### Dataset section
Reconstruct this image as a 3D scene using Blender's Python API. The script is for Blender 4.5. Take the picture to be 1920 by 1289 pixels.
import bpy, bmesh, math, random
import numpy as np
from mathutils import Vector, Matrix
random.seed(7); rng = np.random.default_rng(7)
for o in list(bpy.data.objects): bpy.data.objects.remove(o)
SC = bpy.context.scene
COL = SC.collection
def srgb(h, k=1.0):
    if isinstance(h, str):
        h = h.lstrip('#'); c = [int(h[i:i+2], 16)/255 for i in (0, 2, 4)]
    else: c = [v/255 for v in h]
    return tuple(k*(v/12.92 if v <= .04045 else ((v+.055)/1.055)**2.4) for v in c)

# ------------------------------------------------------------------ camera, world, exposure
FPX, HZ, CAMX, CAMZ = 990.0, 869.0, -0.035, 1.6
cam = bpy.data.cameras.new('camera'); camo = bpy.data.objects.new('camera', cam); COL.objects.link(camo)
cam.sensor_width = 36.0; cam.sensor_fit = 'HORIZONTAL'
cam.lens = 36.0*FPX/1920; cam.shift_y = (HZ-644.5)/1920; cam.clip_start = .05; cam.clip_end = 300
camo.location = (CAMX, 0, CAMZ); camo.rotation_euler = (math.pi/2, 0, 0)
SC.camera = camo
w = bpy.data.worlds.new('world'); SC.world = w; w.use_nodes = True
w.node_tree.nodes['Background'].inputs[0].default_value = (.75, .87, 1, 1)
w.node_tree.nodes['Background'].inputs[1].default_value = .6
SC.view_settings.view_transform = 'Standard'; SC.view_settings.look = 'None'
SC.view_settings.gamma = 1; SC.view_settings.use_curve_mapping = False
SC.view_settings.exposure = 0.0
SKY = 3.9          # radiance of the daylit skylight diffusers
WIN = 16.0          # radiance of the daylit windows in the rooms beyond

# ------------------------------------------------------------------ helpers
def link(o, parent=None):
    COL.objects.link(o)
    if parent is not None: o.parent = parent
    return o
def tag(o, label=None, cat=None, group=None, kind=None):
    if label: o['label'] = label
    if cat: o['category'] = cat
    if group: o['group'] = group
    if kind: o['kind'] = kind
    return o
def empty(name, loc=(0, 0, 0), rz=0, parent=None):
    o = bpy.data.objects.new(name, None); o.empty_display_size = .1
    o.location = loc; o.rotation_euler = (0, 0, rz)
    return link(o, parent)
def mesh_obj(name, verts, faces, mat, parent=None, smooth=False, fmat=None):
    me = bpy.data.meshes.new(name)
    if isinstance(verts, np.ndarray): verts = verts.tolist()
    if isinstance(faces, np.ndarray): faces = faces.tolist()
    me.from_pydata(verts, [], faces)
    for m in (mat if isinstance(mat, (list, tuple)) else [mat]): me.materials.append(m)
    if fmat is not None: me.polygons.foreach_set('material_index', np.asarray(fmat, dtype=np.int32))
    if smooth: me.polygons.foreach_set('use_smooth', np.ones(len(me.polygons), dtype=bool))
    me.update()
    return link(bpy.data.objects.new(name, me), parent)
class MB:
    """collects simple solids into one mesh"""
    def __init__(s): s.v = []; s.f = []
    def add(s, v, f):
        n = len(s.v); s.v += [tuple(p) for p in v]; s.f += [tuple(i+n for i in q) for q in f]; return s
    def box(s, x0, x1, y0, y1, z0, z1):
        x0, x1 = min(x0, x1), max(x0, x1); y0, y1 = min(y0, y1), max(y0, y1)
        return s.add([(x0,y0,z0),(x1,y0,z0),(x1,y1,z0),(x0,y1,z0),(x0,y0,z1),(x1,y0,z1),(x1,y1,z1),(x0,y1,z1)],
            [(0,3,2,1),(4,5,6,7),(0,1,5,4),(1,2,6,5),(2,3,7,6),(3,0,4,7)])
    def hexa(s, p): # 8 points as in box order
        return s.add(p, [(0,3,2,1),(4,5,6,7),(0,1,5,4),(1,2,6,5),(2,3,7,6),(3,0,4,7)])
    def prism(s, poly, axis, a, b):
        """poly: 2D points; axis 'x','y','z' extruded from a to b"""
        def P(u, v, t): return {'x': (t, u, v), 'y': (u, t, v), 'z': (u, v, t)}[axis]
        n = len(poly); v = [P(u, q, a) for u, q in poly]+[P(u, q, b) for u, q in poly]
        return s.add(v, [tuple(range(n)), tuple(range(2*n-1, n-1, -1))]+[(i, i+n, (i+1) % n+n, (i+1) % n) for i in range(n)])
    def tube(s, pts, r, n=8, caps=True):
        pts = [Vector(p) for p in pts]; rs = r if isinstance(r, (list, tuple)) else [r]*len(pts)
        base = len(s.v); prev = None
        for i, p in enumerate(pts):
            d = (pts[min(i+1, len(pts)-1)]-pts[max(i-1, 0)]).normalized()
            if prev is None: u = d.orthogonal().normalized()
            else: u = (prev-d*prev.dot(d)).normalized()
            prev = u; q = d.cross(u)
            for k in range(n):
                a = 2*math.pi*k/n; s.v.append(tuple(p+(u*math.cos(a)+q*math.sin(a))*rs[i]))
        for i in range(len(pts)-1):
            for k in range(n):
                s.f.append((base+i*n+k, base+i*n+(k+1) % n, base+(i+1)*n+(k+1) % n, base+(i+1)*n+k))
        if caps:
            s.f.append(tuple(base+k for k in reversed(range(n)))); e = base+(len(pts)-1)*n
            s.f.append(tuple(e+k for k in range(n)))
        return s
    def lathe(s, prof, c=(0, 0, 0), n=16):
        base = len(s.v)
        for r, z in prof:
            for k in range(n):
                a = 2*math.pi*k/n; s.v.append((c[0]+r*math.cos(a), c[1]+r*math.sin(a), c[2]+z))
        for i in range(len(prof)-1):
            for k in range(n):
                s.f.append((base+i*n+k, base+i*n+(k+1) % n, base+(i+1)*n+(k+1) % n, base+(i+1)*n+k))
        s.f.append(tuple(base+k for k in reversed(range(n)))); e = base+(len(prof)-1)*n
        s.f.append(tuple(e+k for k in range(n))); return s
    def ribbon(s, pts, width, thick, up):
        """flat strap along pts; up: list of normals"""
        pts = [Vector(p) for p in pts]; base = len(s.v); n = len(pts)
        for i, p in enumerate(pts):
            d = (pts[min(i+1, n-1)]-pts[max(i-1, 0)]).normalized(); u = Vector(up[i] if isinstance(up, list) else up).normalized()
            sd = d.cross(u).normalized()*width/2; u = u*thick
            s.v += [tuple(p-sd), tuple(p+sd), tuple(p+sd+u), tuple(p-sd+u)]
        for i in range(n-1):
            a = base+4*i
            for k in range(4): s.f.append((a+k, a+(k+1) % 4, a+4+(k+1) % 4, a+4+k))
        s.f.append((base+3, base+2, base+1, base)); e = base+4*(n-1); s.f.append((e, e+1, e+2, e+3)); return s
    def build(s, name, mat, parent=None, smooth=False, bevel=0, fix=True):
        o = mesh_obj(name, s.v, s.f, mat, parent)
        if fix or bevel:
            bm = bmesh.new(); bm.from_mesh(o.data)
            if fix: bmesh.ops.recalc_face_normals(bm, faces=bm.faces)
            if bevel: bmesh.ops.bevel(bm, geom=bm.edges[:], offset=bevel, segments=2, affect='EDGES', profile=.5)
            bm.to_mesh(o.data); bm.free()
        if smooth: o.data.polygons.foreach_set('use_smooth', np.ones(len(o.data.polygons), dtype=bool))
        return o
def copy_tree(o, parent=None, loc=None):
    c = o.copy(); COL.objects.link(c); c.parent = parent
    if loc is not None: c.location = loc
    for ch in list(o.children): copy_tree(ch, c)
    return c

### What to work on
Copy the material above, line for line.

### Exercise result
Reconstruct this image as a 3D scene using Blender's Python API. The script is for Blender 4.5. Take the picture to be 1920 by 1289 pixels.
import bpy, bmesh, math, random
import numpy as np
from mathutils import Vector, Matrix
random.seed(7); rng = np.random.default_rng(7)
for o in list(bpy.data.objects): bpy.data.objects.remove(o)
SC = bpy.context.scene
COL = SC.collection
def srgb(h, k=1.0):
    if isinstance(h, str):
        h = h.lstrip('#'); c = [int(h[i:i+2], 16)/255 for i in (0, 2, 4)]
    else: c = [v/255 for v in h]
    return tuple(k*(v/12.92 if v <= .04045 else ((v+.055)/1.055)**2.4) for v in c)

# ------------------------------------------------------------------ camera, world, exposure
FPX, HZ, CAMX, CAMZ = 990.0, 869.0, -0.035, 1.6
cam = bpy.data.cameras.new('camera'); camo = bpy.data.objects.new('camera', cam); COL.objects.link(camo)
cam.sensor_width = 36.0; cam.sensor_fit = 'HORIZONTAL'
cam.lens = 36.0*FPX/1920; cam.shift_y = (HZ-644.5)/1920; cam.clip_start = .05; cam.clip_end = 300
camo.location = (CAMX, 0, CAMZ); camo.rotation_euler = (math.pi/2, 0, 0)
SC.camera = camo
w = bpy.data.worlds.new('world'); SC.world = w; w.use_nodes = True
w.node_tree.nodes['Background'].inputs[0].default_value = (.75, .87, 1, 1)
w.node_tree.nodes['Background'].inputs[1].default_value = .6
SC.view_settings.view_transform = 'Standard'; SC.view_settings.look = 'None'
SC.view_settings.gamma = 1; SC.view_settings.use_curve_mapping = False
SC.view_settings.exposure = 0.0
SKY = 3.9          # radiance of the daylit skylight diffusers
WIN = 16.0          # radiance of the daylit windows in the rooms beyond

# ------------------------------------------------------------------ helpers
def link(o, parent=None):
    COL.objects.link(o)
    if parent is not None: o.parent = parent
    return o
def tag(o, label=None, cat=None, group=None, kind=None):
    if label: o['label'] = label
    if cat: o['category'] = cat
    if group: o['group'] = group
    if kind: o['kind'] = kind
    return o
def empty(name, loc=(0, 0, 0), rz=0, parent=None):
    o = bpy.data.objects.new(name, None); o.empty_display_size = .1
    o.location = loc; o.rotation_euler = (0, 0, rz)
    return link(o, parent)
def mesh_obj(name, verts, faces, mat, parent=None, smooth=False, fmat=None):
    me = bpy.data.meshes.new(name)
    if isinstance(verts, np.ndarray): verts = verts.tolist()
    if isinstance(faces, np.ndarray): faces = faces.tolist()
    me.from_pydata(verts, [], faces)
    for m in (mat if isinstance(mat, (list, tuple)) else [mat]): me.materials.append(m)
    if fmat is not None: me.polygons.foreach_set('material_index', np.asarray(fmat, dtype=np.int32))
    if smooth: me.polygons.foreach_set('use_smooth', np.ones(len(me.polygons), dtype=bool))
    me.update()
    return link(bpy.data.objects.new(name, me), parent)
class MB:
    """collects simple solids into one mesh"""
    def __init__(s): s.v = []; s.f = []
    def add(s, v, f):
        n = len(s.v); s.v += [tuple(p) for p in v]; s.f += [tuple(i+n for i in q) for q in f]; return s
    def box(s, x0, x1, y0, y1, z0, z1):
        x0, x1 = min(x0, x1), max(x0, x1); y0, y1 = min(y0, y1), max(y0, y1)
        return s.add([(x0,y0,z0),(x1,y0,z0),(x1,y1,z0),(x0,y1,z0),(x0,y0,z1),(x1,y0,z1),(x1,y1,z1),(x0,y1,z1)],
            [(0,3,2,1),(4,5,6,7),(0,1,5,4),(1,2,6,5),(2,3,7,6),(3,0,4,7)])
    def hexa(s, p): # 8 points as in box order
        return s.add(p, [(0,3,2,1),(4,5,6,7),(0,1,5,4),(1,2,6,5),(2,3,7,6),(3,0,4,7)])
    def prism(s, poly, axis, a, b):
        """poly: 2D points; axis 'x','y','z' extruded from a to b"""
        def P(u, v, t): return {'x': (t, u, v), 'y': (u, t, v), 'z': (u, v, t)}[axis]
        n = len(poly); v = [P(u, q, a) for u, q in poly]+[P(u, q, b) for u, q in poly]
        return s.add(v, [tuple(range(n)), tuple(range(2*n-1, n-1, -1))]+[(i, i+n, (i+1) % n+n, (i+1) % n) for i in range(n)])
    def tube(s, pts, r, n=8, caps=True):
        pts = [Vector(p) for p in pts]; rs = r if isinstance(r, (list, tuple)) else [r]*len(pts)
        base = len(s.v); prev = None
        for i, p in enumerate(pts):
            d = (pts[min(i+1, len(pts)-1)]-pts[max(i-1, 0)]).normalized()
            if prev is None: u = d.orthogonal().normalized()
            else: u = (prev-d*prev.dot(d)).normalized()
            prev = u; q = d.cross(u)
            for k in range(n):
                a = 2*math.pi*k/n; s.v.append(tuple(p+(u*math.cos(a)+q*math.sin(a))*rs[i]))
        for i in range(len(pts)-1):
            for k in range(n):
                s.f.append((base+i*n+k, base+i*n+(k+1) % n, base+(i+1)*n+(k+1) % n, base+(i+1)*n+k))
        if caps:
            s.f.append(tuple(base+k for k in reversed(range(n)))); e = base+(len(pts)-1)*n
            s.f.append(tuple(e+k for k in range(n)))
        return s
    def lathe(s, prof, c=(0, 0, 0), n=16):
        base = len(s.v)
        for r, z in prof:
            for k in range(n):
                a = 2*math.pi*k/n; s.v.append((c[0]+r*math.cos(a), c[1]+r*math.sin(a), c[2]+z))
        for i in range(len(prof)-1):
            for k in range(n):
                s.f.append((base+i*n+k, base+i*n+(k+1) % n, base+(i+1)*n+(k+1) % n, base+(i+1)*n+k))
        s.f.append(tuple(base+k for k in reversed(range(n)))); e = base+(len(prof)-1)*n
        s.f.append(tuple(e+k for k in range(n))); return s
    def ribbon(s, pts, width, thick, up):
        """flat strap along pts; up: list of normals"""
        pts = [Vector(p) for p in pts]; base = len(s.v); n = len(pts)
        for i, p in enumerate(pts):
            d = (pts[min(i+1, n-1)]-pts[max(i-1, 0)]).normalized(); u = Vector(up[i] if isinstance(up, list) else up).normalized()
            sd = d.cross(u).normalized()*width/2; u = u*thick
            s.v += [tuple(p-sd), tuple(p+sd), tuple(p+sd+u), tuple(p-sd+u)]
        for i in range(n-1):
            a = base+4*i
            for k in range(4): s.f.append((a+k, a+(k+1) % 4, a+4+(k+1) % 4, a+4+k))
        s.f.append((base+3, base+2, base+1, base)); e = base+4*(n-1); s.f.append((e, e+1, e+2, e+3)); return s
    def build(s, name, mat, parent=None, smooth=False, bevel=0, fix=True):
        o = mesh_obj(name, s.v, s.f, mat, parent)
        if fix or bevel:
            bm = bmesh.new(); bm.from_mesh(o.data)
            if fix: bmesh.ops.recalc_face_normals(bm, faces=bm.faces)
            if bevel: bmesh.ops.bevel(bm, geom=bm.edges[:], offset=bevel, segments=2, affect='EDGES', profile=.5)
            bm.to_mesh(o.data); bm.free()
        if smooth: o.data.polygons.foreach_set('use_smooth', np.ones(len(o.data.polygons), dtype=bool))
        return o
def copy_tree(o, parent=None, loc=None):
    c = o.copy(); COL.objects.link(c); c.parent = parent
    if loc is not None: c.location = loc
    for ch in list(o.children): copy_tree(ch, c)
    return c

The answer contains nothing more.